En parecidos términos escribió Nicolas Ogarev a su amante Mary Sutherland para explicarle lo sucedido. Él era un exiliado ruso, borracho y revolucionario. Ella, prostituta. Dos marginados sociales que veían a la sociedad londinense como realmente era. Loca. Estúpida. Quizá los únicos. Las sociedades padecen hipermetropía por naturaleza. Y necesitan de la distancia para ver. El Estado es el único garante de la vida en Gran Bretaña. Más que dios. Y mucho más que uno mismo. Hasta el absurdo de matar a quien usurpe su potestad de velar por ella. Los españoles no somos así. A nosotros nos parece mucho más lógico castigar a quien se mata lentamente que al que lo intenta de una sola vez. Al asesino en potencia. Contra sí mismo. Y por eso multamos al que no se pone el cinturón en el coche o al que no lleva casco en la moto. La verdad es otra. El Estado no vela por la vida del conductor sino por la suya propia. No protege la salud pública sino la sanidad pública. La de sus arcas. Su dinero.
La libertad pasó de ser una reivindicación en la dictadura, a una conquista en la democracia.
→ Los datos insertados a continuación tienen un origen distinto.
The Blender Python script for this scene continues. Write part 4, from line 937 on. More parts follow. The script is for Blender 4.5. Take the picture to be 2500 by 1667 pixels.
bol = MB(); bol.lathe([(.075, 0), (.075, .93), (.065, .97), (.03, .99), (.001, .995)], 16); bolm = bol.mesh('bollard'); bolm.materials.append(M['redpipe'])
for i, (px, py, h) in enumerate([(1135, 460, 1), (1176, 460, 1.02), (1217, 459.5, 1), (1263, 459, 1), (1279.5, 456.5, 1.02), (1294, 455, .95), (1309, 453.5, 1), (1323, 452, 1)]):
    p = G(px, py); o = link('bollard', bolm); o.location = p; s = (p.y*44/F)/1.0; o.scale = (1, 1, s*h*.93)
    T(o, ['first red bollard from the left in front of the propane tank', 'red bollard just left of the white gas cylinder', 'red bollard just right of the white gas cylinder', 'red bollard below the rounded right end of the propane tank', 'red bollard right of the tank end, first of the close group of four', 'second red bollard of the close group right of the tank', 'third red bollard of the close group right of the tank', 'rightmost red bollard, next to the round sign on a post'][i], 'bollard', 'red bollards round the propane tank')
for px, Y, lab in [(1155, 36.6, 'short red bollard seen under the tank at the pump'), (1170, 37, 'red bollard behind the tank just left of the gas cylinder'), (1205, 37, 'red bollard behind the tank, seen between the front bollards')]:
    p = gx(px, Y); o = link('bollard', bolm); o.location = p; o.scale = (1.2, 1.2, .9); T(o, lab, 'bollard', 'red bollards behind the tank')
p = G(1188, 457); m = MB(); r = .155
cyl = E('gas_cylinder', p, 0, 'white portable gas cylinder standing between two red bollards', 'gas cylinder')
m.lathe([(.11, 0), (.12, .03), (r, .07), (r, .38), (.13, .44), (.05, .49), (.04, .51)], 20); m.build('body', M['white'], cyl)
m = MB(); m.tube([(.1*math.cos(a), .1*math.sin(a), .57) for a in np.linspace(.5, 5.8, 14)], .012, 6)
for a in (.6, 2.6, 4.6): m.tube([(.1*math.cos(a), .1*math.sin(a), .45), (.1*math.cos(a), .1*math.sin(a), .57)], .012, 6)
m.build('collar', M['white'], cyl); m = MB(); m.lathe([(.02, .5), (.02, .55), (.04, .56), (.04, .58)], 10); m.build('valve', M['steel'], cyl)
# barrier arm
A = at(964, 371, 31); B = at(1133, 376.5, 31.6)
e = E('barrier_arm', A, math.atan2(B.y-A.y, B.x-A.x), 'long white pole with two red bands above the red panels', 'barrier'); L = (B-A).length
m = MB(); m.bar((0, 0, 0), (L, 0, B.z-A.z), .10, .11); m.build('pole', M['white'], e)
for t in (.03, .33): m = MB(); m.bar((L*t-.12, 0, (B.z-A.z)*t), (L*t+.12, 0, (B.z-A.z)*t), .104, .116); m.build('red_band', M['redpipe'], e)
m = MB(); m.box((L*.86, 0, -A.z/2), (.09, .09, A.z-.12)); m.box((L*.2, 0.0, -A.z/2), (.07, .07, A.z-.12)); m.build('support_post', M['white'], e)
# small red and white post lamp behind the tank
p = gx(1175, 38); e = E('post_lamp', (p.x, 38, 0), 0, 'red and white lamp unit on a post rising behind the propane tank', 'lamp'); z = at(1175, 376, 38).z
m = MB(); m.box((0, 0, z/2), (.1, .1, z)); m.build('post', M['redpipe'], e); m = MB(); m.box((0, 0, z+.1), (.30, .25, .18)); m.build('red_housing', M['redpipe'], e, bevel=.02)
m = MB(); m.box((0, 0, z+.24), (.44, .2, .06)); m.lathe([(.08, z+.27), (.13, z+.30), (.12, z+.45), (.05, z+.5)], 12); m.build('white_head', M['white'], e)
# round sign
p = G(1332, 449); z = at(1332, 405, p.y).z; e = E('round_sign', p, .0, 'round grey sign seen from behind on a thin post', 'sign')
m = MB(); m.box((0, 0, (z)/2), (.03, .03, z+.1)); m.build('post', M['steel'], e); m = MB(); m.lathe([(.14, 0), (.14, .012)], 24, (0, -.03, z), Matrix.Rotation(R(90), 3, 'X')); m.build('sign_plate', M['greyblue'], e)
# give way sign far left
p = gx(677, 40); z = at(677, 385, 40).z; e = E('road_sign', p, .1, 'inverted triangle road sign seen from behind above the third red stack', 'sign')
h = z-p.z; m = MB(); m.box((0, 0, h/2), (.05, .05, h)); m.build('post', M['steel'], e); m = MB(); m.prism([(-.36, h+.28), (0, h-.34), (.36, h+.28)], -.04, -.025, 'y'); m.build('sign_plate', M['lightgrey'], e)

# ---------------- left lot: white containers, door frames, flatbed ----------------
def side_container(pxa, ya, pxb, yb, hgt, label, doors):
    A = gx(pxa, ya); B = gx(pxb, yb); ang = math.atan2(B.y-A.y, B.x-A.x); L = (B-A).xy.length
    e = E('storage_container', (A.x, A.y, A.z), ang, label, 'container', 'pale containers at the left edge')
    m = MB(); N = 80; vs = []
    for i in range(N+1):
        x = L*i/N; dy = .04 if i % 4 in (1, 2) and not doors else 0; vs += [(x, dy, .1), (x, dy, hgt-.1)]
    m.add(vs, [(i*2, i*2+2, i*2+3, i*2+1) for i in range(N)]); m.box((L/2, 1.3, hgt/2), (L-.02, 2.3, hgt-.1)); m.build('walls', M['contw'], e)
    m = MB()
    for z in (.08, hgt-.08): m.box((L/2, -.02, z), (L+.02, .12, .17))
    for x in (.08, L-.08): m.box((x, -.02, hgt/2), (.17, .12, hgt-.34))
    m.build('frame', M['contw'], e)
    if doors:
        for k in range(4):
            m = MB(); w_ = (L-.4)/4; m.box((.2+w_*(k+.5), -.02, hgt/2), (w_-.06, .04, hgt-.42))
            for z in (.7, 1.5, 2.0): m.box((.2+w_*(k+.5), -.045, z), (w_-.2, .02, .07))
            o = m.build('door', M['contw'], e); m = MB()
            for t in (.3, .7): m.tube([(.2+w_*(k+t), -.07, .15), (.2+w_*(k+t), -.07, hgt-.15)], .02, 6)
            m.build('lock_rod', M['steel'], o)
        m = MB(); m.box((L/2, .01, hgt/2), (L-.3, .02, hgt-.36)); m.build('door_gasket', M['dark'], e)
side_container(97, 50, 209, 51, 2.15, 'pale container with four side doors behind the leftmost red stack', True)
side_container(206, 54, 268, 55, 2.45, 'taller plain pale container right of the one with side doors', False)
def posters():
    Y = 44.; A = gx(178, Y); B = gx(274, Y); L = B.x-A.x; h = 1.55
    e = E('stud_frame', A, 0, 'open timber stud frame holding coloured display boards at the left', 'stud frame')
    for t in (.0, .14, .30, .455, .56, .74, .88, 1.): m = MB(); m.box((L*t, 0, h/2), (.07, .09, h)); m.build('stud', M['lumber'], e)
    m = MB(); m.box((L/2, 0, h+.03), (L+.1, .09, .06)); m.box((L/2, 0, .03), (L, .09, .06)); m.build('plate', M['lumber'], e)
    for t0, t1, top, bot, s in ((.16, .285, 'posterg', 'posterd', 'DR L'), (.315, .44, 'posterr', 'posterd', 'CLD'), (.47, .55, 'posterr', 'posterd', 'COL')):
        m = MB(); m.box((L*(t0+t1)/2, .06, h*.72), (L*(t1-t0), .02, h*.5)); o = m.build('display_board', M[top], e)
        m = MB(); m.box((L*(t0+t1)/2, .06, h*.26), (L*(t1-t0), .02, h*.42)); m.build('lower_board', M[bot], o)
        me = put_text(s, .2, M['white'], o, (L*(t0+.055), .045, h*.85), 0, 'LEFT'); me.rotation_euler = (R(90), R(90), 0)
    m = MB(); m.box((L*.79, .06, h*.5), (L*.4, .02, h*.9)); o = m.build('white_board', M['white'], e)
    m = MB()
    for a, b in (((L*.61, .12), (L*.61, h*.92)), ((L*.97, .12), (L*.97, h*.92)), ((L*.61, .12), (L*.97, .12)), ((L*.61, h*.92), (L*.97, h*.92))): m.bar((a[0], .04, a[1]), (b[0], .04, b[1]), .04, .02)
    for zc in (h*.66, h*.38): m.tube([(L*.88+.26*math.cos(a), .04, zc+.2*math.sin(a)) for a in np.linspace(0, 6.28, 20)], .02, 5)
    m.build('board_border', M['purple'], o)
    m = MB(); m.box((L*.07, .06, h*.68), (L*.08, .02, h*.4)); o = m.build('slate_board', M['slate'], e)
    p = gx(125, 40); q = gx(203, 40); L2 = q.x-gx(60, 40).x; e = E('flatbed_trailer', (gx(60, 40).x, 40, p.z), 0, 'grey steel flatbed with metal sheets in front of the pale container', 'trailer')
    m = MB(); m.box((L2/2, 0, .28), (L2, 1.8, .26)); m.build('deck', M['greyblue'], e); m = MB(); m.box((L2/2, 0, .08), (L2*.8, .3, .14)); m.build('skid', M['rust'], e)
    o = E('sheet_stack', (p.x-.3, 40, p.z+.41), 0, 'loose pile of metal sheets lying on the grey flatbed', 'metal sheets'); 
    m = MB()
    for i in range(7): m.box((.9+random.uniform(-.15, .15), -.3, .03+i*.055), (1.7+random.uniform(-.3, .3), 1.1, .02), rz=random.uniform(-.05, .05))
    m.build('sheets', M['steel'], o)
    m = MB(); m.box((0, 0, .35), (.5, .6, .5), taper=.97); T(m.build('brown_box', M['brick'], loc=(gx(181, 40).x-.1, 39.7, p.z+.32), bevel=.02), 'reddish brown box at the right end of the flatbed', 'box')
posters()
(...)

Hoy apenas es una presunción. Un contexto. Como la ropa o los zapatos que olvidamos llevar puestos. Cada vez que una medida proteccionista del poder invade nuestra esfera privada, habitualmente justificada por el bien común, padecemos un recorte sensible en nuestra libertad. Y son muchas las microviolencias económicas, sociales, políticas o culturales, que han reducido nuestra libertad individual o colectiva como a un Gulliver maniatado por sogas liliputienses. Ser suicida, borracho o prostituta son decisiones legítimas y respetables si se toman desde la más absoluta libertad. Igual que ser borracha o prostituto. Pero la ley entrará a tajo contra ellos, igual que hizo con los fumadores y drogadictos, cuando las cuentas no cuadren. Sólo entonces. Y por ahora, el Estado gana más permitiendo que prohibiendo.
Esta lujuria económica del poder ciega los valores que nos vendieron para ocuparlo. Porque no es igual prostituirse por libre voluntad que por necesidad o por la fuerza. Ni beber porque se quiere, a no poder evitar caer al suelo todos los días. Ni arrogarse el discurso social a favor de los más humildes, y actuar contra ellos subiendo impuestos indirectos y recortando universalmente desgravaciones fiscales. Dos recortes sutiles de la única libertad que aún nos queda visible: la libertad de consumir. Con la soga al cuello.